Colorful Landscapes

One of the best examples of colorful landform is on Mount Danxia, in Guangdong Province, in China. The Danxia landforms are made of strips of red sandstone alternating with chalk and other sediments that were deposited over millions of years, like slices of a layered cake. Over 700 individual locations have been identified in China, mostly in southeast and southwest China, where this type of colors and layers can be seen—all of these are referred to as Danxia landforms.




The Hill of Seven Colors, Purmamarca

About 70 km south of Humahuaca is another rainbow-colored hill—Cerro de los Siete Colores, or the Hill of Seven Colors, located near the tiny village of Purmamarca, in north-western Argentina. The hill was formed by a complex geological process that involved deposition of sea, lake and river movements and subsequent elevation of the land due to the movement of the tectonic plates about seventy-five million years ago. It is said that you can see seven colors in the hill, but most people can pick out only four. The colors are most clearly visible in the morning.





Ausangate Mountain

The Ausangate mountain, about 100 kilometers southeast of Cusco, in Peru, is also known as Rainbow Mountain or Cerro Colorado because of its exposed layers of rock bearing red, ochre, and turquoise colors. The mountain is considered to be holy and believed to be the deity of Cusco by local Peruvians. It is a site of daily worship and offerings by local citizens. Every year thousands of Quechua pilgrims visit the Ausangate Mountain for the Star Snow festival which takes place a week before the Corpus Christi feast.





Painted Hills of Oregon

The colorful layers and banded striations that make up the Painted Hills in Wheeler County, Oregon, the United States of America, were formed over 35 million years ago by volcanic ash layers deposited by ancient eruptions when the area was a river plain. Over time, the layers of ash containing different minerals compacted and solidified into the various bands of colors seen today. The black soil is lignite that was vegetative matter that grew along the floodplain. The grey coloring is mudstone, siltstone, and shale. The red and orange hues are from laterite soil that formed by floodplain deposits when the area was warm and humid.

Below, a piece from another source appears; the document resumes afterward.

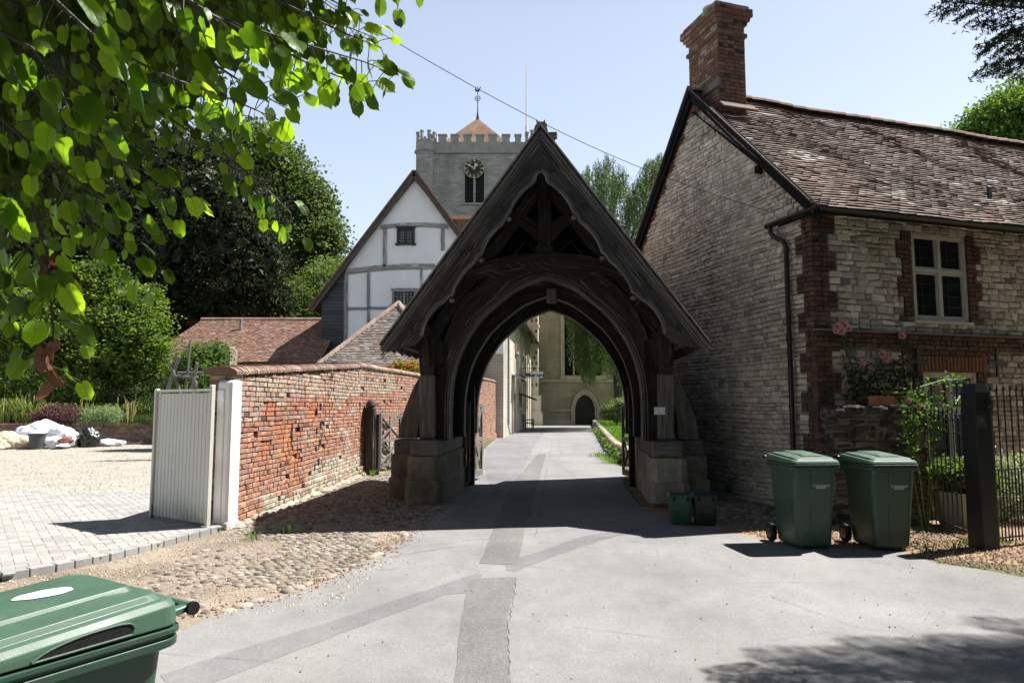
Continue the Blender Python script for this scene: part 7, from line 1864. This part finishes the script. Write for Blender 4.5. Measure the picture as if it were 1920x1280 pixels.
V, F = quads(P, .13 * NR.uniform(.7, 1.3, len(P)), .8, .25); m = M(); m.np(V, F, palcol([(.03, .06, .014), (.05, .10, .02), (.07, .13, .025)], tone, len(P)))
L2 = [(at(40, 60, 7) - LTO, (1.5, 1.1, 1.3)), (at(-150, 220, 7) - LTO, (1.3, 1.0, 1.5)), (at(190, -20, 7.4) - LTO, (1.5, 1.1, .9)), (at(20, 250, 6.6) - LTO, (.75, .7, .8)), (at(330, -60, 7.6) - LTO, (1.2, 1, .6)), (at(-120, 20, 5.4) - LTO, (1.0, .9, 1.2)), (at(120, 120, 7.4) - LTO, (1.0, .8, .8))]
P, tone, d = lobes_points([(tuple(a), b) for a, b in L2], 42000, clump=.22, per=20); V, F = quads(P, .10 * NR.uniform(.7, 1.3, len(P)), .85, .25); m.np(V, F, palcol([(.018, .038, .01), (.03, .06, .014), (.045, .09, .02)], tone, len(P)))
sun_block = [((6.2, 1.45, 5.0), (.55, .8, .7)), ((5.9, 1.5, 4.6), (.5, .7, .5)), ((5.4, 3.5, 6.1), (1.2, 1.0, .8)), ((4.6, 3.2, 5.6), (1.2, 1, .8)), ((5.7, 2.4, 5.6), (.7, .8, .7)), ((5.3, 1.6, 4.6), (.8, .8, .5)), ((4.6, 1.6, 4.4), (.9, .8, .6)), ((3.8, 2.4, 4.8), (.9, .9, .6))]  # unseen lobes added sunward of the sprays to shade them
P, tone, d = lobes_points(sun_block, 36000, clump=.16, per=16); W4 = P + np.array(LTO); ok = (W4[:, 2] - CAMH) / np.maximum(W4[:, 1], .1) > .70; P = P[ok]; V, F = quads(P, .13 * NR.uniform(.7, 1.3, len(P)), .85, .35); m.np(V, F, palcol([(.03, .06, .014), (.05, .10, .02), (.07, .13, .025)], NR.random(len(P)), len(P)))
sky_block = [((x_ + 6.5, y_ - 1.2, z_), (3.2, 2.4, 3.0)) for x_ in (-12, -8, -4, 0, 4, 8, 12) for (y_, z_) in ((-9, 2.8), (-8, 7.5))] + [((x_ + 6.5, -5.2, 11.0), (3, 3.5, 1.5)) for x_ in (-8, -2, 4)]  # unseen foliage added behind the camera to cut sky light on front faces
P, tone, d = lobes_points(sky_block, 34000, clump=.7, per=20); P = P[P[:, 2] > .1]; V, F = quads(P, .55 * NR.uniform(.7, 1.3, len(P)), .85, .25); m.np(V, F, palcol([(.03, .06, .014), (.05, .10, .02), (.07, .13, .025)], NR.random(len(P)), len(P))); m.build('crown', MAT['leaf'], LT)
tw_.build('twigs', m_simple('twig', (.055, .05, .03), .7), LT)

# ---- dark conifer leaning in from the upper right, throwing the shadow on the tarmac
CT = empty('conifer_tree', 'dark spruce bough reaching in at the upper right corner', 'tree', (11.0, 6.2, 0)); CTO = Vector(CT.location)
m = M(); m.tube([(0, 0, -.1), (0, 0, 6), (0, 0, 12), (0, 0, 15)], [.38, .26, .12, .03], 10); nd = []; br = M()
def frond(p0, p1, w, dens):
    """spruce branch: side twigs thick with needles, drooping tips"""
    d = p1 - p0; L = d.length; dn = d.normalized(); sdv = dn.cross(UZ).normalized(); br.tube([p0, p0.lerp(p1, .5) + UZ * .05 * L, p1], [.02 * L / 2 + .006, .01, .003], 5)
    k = 0.0
    while k < 1:
        q = p0.lerp(p1, k) + UZ * (.05 * L * 4 * k * (1 - k)); ww = w * (1 - k) ** .6 * (.35 + .65 * min(1, k * 3)) + .05
        for sg in (-1, 1):
            tip = q + (sdv * sg * ww + dn * ww * .75 + UZ * (-.22 * ww + rnd.uniform(-.05, .03))); br.tube([q, q.lerp(tip, .5), tip], .004, 3)
            n = int(dens * ww); 
            for _ in range(n):
                t = rnd.random(); nd.append(tuple(q.lerp(tip, t) + Vector((rnd.gauss(0, .012), rnd.gauss(0, .012), rnd.gauss(0, .012) - .012))))
                if rnd.random() < .25 and t > .3:
                    r_ = q.lerp(tip, t) ; e = (dn * rnd.uniform(.3, 1) + sdv * rnd.uniform(-1, 1) - UZ * .5).normalized() * rnd.uniform(.04, .14)
                    for _ in range(5): nd.append(tuple(r_ + e * rnd.random() + Vector((rnd.gauss(0, .006), rnd.gauss(0, .006), rnd.gauss(0, .006)))))
        k += .07 / L if L > 1 else .1
for (a, b, Y0, Y1, w) in (((2080, 60), (1765, 3), 4.6, 4.4, .22), ((2080, 110), (1838, 125), 5.6, 5.5, .25), ((2060, 30), (1850, 80), 4.8, 4.7, .26), ((2100, -60), (1800, -30), 4.6, 4.4, .3), ((2100, 150), (1890, 60), 5.4, 5.3, .26), ((2100, -120), (1840, -90), 4.6, 4.4, .3)):
    frond(at(*a, Y0) - CTO, at(*b, Y1) - CTO, w, 330)
for (sx, sy) in ((1345, 1268), (1350, 1222), (1440, 1235), (1520, 1200), (1610, 1225), (1690, 1195), (1760, 1160), (1560, 1290), (1660, 1270), (1770, 1250), (1850, 1185), (1860, 1260), (1930, 1230)):
    s = gp(sx + 50, sy + 6); z = rnd.uniform(6.6, 8.0); tip = Vector((s.x + .62 * z, s.y + .27 * z, z)) - CTO; root = Vector((0, 0, z + rnd.uniform(-.3, .8))).lerp(tip, .35)
    frond(root, tip, .42, 230)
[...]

The Red Earth Terraces of Dongchuan

Some 250 kilometers northeast of Kunming, the capital of China’s Yunnan Province, lies Dongchuan, a rural area with the world’s most imposing red earth. Spread over vast terraced fields, Dongchuan’s unusual brownish-red color comes from its rich deposit of iron and copper. Exposed to the warm and humid climate of Yunnan, the iron in the soil undergoes oxidization to form iron oxide which is naturally red in color. These oxides, deposited through many years, gradually developed into the extraordinary reddish brown soil seen here today. Every year during spring, when this area is ploughed for agriculture, a large number of visitors and photographers come to see squares of freshly upturned red earth waiting to be sown along with areas of budding green plants. The fiery red soil juxtaposed with emerald green barley, and golden yellow buckwheat, against a blue sky produces one of the richest color palate rarely seen in nature.